Solana's quantum risk profile is broadly similar to Ethereum's: both use elliptic curve signatures, both have large active user bases with exposed public keys, and neither has a deployed post-quantum solution. The differences are in scale and architecture.

Ethereum has a larger developer ecosystem and more active governance processes, which may make coordinating a post-quantum upgrade more feasible. Solana's tighter architectural coupling between signature sizes and runtime performance creates a more complex migration path. The Ethereum quantum vulnerability analysis covers the Ethereum-specific factors in detail.
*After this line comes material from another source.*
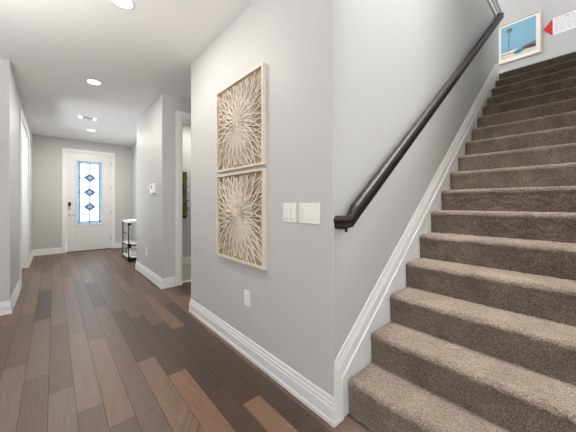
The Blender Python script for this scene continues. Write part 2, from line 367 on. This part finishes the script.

Chains built with post-quantum cryptography from the protocol layer present a different risk profile entirely. A blockchain that uses NIST-standardized post-quantum signatures as its native signing algorithm does not require a disruptive migration. It is secure against quantum attacks at launch, without the operational complexity of transitioning hundreds of millions of existing accounts. The quantum-resistant blockchain explainer covers what that design actually requires at the protocol level.

For developers building on Solana today, the quantum risk is a long-term consideration, not an immediate operational concern. For investors with multi-decade time horizons, it is a factor worth understanding alongside Solana's genuine strengths in throughput and ecosystem development.